Censurado, por Teodoro Petkoff
La discusión de una ley sobre la responsabilidad social de los medios radioeléctricos tropieza en este particular momento de la vida nacional con un obstáculo que la falsea completamente. El debate parlamentario se ha planteado dentro del contexto de una situación política dominada por la clara pretensión autoritaria del chavismo de asfixiar los ámbitos donde se ejerce la protesta pública, la crítica y la oposición. La iniciativa gubernamental, so capa de la defensa de la salud social, apenas si disfraza la intención de crear una normativa superpunitiva que dé al gobierno los mecanismos “legales” que le permitan, aunque explícitamente no se presente así, incidir sobre el ejercicio de la libertad de expresión, en lo atinente a la opinión
Lástima, porque la discusión sobre el rol social de la TV está pendiente desde hace años en este país. Nunca fue posible porque la actitud permanente de los dueños de los principales medios de comunicación ha sido la de bloquear el debate sobre el asunto, pretextando la defensa de la libertad de expresión —y, en definitiva, de la libertad a secas—, pero sin que haya sido muy difícil percibir el peso subyacente de crudos intereses comerciales y mercantiles, y de inaceptables privilegios y posiciones de poder.

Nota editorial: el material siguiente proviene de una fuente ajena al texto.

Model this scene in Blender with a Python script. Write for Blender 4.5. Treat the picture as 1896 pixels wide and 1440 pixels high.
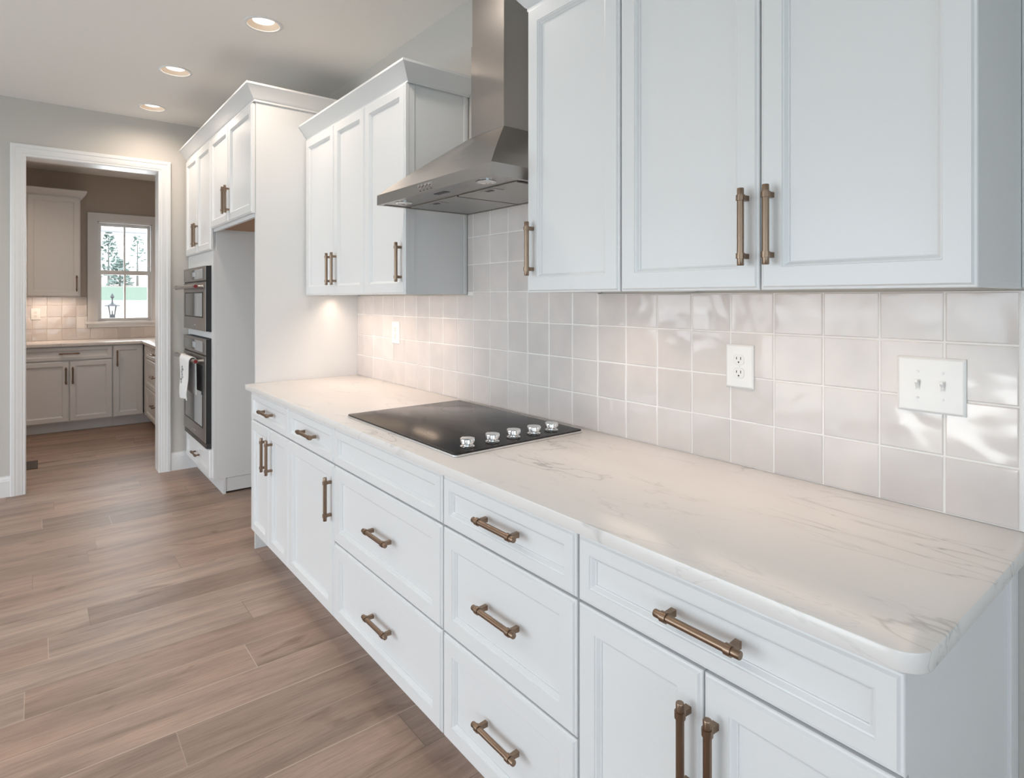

No está de más recordar, a propósito de lo último, cuál fue la suerte corrida por el proyecto de Reforma Constitucional presentado por la comisión presidida por Caldera en 1992. Apenas en el Congreso se llegó al artículo sobre la libertad de expresión, la presencia en este de los conceptos “información veraz” y “derecho de réplica” desató una campaña en contra tan brutal, por parte de los principales medios, que no sólo ese artículo salió del debate sino que todo el proyecto de reforma constitucional fue engavetado. La sumisión de los partidos políticos y de buena parte de sus figuras ante el poder mediático tuvo en aquel momento una vergonzosa expresión.
Discutir sobre la TV, y su rol en la sociedad, no es impertinente. Pesa demasiado en la vida social, influye mucho en la conciencia y en la conducta colectiva como para que los grupos que la controlan disfruten de una suerte de fuero que no tiene ninguna otra institución en un país democrático. Ese enorme poder no puede estar, a diferencia de los demás, al margen de toda supervisión social. Mucho menos puede aceptarse la falacia de que “el mercado” y la “soberanía del consumidor” la garantizan.
Hemos dicho, por cierto y vale la pena subrayarlo, supervisión de la sociedad, no sólo del Estado y mucho menos de los intereses políticos contingentes. Este proyecto de Ley es, ante todo, un monumento a la hipocresía. Aparentemente dirigido a velar por los contenidos no explícitamente políticos en la programación de los canales de TV –mediante una clasificación barroca y absurda de esta—, en verdad apunta hacia lo político. Prevé sanciones pecuniarias tan desproporcionadas por violación de las normas sobre sexo o violencia, que la sola amenaza de aquellas puede operar, en las presentes condiciones, como un poderoso factor de inducción de actitudes “políticamente correctas”. Alegar, por ejemplo, por parte del gobierno, violaciones a cualquiera de las normas, deliberadamente difusas y confusas, y tan pesadamente castigadas, sobre contenidos de sexo o violencia, es tan fácil que basta con ello para crear un mecanismo de censura política y, lo que es peor, de autocensura. Este es el verdadero filo de la ley y no el de la preocupación por la salud mental de los venezolanos. Seguiremos con el tema.